Evidências apurou ainda que, mesmo que na fase de saneamento, se o júri considerasse o preço no item omitido, tendo em conta um outro item similar, a proposta financeira da empresa CJIC teria um preço global acima dos outros concorrentes, o que levaria este empreiteiro a perder o concurso pelo preço mais alto.
CJIC sonegou o preço e UGEIA do MTC fechou os olhos
Paradoxalmente, a FME diz estranhar o posicionamento do MCT de ocultar a verdade ao declarar, em entrevista ao Carta de Moçambique, que a Construções JJR e Filhos está a fazer litigância de má-fé, por reclamar a falta de transparência no processo que ditou a adjudicação de três obras do projecto de mobilidade urbana da área metropolitana de Maputo ao concorrente CJIC.
“É muito estranho que o júri não se tenha apercebido da ausência de preço num item cujo custo representa entre 20 e 30 por cento do custo total da obra, e que o empreiteiro não teria como entregar a empreitada sem ter executado essa actividade dada a sua importância no cumprimento do objecto de contratação”, apontou o presidente da FME.
Salienta ainda que, “para além de omissão de preço para se colocar em vantagem em relação aos outros concorrentes, a CJIC apresentou documentação de duas empresas com regime jurídico diferente, mas com o mesmo nome, uma registada em Moçambique e outra registada na China, num claro exercício deliberado de confundir o júri na fase de avaliação das propostas, o que denota falta de idoneidade por parte desta empresa”, sublinha Bento Machaíla.

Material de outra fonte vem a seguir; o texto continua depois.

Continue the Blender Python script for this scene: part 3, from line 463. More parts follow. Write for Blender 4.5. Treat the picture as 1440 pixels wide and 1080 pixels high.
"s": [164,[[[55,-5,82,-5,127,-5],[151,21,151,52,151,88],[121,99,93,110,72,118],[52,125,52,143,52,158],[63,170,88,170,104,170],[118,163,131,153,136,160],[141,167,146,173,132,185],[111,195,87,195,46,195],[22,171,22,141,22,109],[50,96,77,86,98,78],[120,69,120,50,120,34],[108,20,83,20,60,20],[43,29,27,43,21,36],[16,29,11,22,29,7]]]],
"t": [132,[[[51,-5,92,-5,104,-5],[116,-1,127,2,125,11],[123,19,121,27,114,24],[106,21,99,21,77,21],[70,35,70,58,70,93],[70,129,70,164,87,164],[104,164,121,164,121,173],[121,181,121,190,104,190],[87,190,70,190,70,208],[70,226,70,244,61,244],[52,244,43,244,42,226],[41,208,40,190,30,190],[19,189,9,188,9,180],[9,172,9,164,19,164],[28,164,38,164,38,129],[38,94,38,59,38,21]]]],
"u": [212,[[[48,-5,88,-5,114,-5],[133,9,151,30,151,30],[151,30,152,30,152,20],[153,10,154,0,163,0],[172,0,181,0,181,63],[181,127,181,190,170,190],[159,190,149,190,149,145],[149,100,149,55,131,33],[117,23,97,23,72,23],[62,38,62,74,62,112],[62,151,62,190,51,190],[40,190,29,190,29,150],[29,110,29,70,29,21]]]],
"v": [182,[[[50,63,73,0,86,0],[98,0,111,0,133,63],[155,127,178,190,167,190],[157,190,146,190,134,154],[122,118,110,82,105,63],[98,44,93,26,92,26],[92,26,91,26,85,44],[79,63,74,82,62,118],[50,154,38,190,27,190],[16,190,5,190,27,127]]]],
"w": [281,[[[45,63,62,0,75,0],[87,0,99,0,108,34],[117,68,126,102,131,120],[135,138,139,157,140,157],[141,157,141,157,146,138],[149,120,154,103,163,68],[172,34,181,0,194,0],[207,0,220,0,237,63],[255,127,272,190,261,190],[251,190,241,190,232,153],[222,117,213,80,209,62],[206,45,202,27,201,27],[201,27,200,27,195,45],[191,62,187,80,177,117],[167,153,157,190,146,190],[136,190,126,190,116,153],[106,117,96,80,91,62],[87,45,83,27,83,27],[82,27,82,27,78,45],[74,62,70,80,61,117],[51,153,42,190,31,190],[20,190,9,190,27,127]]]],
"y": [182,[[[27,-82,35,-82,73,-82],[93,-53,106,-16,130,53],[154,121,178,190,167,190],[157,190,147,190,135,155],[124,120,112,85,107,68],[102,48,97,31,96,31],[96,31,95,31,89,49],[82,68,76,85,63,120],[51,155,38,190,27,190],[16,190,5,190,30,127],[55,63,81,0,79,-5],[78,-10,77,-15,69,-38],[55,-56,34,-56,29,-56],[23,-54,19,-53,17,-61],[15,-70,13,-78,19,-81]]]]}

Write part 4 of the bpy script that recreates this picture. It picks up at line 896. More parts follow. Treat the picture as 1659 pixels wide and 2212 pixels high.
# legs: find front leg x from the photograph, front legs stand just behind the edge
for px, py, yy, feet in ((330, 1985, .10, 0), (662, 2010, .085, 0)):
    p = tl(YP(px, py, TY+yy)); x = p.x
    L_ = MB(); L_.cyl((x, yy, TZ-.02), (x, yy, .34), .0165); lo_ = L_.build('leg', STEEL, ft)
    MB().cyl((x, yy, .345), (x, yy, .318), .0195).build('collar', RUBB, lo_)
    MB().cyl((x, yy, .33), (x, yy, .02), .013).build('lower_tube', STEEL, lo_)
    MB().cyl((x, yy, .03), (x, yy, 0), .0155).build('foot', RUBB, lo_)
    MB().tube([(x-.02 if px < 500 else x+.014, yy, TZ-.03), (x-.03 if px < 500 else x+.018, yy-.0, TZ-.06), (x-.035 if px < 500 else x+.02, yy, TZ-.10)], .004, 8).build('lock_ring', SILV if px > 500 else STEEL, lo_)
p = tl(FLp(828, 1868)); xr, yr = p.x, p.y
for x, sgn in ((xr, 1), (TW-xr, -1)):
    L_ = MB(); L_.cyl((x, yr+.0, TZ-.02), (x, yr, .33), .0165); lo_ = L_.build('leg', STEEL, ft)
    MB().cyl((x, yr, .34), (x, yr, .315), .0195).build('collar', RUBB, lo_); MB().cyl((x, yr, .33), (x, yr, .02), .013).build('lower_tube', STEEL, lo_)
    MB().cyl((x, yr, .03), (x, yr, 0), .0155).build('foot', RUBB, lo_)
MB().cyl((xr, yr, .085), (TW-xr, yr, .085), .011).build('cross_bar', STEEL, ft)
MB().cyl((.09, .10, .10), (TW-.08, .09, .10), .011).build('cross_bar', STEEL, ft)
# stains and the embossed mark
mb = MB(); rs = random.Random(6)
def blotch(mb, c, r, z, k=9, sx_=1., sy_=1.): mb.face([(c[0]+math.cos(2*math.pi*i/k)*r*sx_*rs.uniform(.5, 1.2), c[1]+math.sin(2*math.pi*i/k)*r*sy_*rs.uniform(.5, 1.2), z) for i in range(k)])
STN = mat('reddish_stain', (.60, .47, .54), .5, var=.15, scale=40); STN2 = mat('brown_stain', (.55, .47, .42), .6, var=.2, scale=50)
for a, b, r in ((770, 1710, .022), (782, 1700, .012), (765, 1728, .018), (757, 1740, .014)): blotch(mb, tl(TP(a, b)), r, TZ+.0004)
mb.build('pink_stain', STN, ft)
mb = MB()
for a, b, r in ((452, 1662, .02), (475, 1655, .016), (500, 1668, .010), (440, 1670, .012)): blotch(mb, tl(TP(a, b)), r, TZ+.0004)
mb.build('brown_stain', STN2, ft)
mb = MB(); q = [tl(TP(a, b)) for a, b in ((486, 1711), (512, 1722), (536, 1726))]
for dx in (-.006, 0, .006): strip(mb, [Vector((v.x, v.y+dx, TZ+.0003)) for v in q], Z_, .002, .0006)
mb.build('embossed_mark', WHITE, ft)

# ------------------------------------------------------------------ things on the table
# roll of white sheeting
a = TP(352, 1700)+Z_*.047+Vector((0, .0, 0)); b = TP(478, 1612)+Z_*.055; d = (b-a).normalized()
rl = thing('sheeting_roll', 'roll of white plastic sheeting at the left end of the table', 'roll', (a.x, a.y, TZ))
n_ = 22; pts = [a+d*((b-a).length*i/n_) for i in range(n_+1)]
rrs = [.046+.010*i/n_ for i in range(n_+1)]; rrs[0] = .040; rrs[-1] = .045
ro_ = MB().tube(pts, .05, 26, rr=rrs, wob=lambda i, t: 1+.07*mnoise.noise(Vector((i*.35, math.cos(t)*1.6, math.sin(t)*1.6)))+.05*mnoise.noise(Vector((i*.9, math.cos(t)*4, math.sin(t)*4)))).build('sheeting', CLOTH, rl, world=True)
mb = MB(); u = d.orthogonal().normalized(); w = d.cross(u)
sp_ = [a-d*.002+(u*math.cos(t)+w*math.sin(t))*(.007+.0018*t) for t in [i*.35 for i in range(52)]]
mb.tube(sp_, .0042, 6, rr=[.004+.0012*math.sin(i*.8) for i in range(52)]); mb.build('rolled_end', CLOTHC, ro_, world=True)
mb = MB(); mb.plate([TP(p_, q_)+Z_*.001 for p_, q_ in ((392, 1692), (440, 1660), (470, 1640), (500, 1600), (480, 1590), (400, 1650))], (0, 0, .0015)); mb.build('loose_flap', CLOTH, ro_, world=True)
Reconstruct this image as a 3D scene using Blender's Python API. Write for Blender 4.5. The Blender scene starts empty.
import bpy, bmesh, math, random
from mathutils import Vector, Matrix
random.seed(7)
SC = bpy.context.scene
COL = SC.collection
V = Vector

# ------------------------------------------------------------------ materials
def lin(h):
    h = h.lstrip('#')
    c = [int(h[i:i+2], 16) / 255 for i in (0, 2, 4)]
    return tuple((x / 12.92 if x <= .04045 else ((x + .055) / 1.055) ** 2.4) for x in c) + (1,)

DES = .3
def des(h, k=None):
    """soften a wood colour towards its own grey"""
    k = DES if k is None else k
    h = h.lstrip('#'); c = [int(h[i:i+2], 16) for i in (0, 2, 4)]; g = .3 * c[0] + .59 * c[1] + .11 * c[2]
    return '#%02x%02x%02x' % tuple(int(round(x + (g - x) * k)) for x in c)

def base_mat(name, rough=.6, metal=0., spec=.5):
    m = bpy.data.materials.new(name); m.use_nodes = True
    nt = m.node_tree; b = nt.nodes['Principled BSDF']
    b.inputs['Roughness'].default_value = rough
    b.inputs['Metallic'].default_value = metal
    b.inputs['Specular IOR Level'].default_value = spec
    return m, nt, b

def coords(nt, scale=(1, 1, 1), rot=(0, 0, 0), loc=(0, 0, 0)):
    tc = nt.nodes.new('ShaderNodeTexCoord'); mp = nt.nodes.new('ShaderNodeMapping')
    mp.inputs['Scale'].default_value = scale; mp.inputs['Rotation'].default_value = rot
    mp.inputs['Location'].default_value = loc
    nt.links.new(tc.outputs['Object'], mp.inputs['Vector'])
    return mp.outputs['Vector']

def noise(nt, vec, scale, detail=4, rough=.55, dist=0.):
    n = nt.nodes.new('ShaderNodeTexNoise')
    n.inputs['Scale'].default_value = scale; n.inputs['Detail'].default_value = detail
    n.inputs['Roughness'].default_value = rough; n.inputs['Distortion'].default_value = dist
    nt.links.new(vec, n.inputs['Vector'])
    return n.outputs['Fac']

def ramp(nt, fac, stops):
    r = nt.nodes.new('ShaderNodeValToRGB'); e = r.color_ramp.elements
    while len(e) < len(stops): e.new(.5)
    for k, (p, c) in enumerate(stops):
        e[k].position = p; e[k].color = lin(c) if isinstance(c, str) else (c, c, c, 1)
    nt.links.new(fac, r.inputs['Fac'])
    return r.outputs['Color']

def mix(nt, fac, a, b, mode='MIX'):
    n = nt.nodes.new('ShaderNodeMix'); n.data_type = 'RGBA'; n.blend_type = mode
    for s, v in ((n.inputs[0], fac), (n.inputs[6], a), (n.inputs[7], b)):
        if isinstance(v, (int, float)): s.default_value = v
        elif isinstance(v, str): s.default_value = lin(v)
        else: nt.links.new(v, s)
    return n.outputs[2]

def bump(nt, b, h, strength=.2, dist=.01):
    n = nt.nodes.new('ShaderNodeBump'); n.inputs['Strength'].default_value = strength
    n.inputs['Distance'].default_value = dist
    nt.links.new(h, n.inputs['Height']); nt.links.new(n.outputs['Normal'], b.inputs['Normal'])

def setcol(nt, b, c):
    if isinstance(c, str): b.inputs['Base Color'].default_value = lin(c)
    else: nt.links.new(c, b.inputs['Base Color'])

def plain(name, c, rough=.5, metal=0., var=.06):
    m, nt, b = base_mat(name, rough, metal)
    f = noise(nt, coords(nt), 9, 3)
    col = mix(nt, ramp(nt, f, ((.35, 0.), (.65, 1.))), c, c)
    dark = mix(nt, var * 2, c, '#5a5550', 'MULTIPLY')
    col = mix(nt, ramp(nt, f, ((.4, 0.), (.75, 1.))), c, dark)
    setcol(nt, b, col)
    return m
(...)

No entanto, uma breve pesquisa do Evidências na internet desvendou que, em 2014, a CJIC foi sancionada no Gana pelo Banco Mundial e considerada inelegível nos concursos financiados por esta organização financeira mundial por práticas fraudulentas, que incluem a submissão, num concurso, de documentos falsificados que comprovam uma suposta experiência desta empresa em obras similares a que estava a concorrer na altura, o que mostra que essa prática vem desde há muito tempo.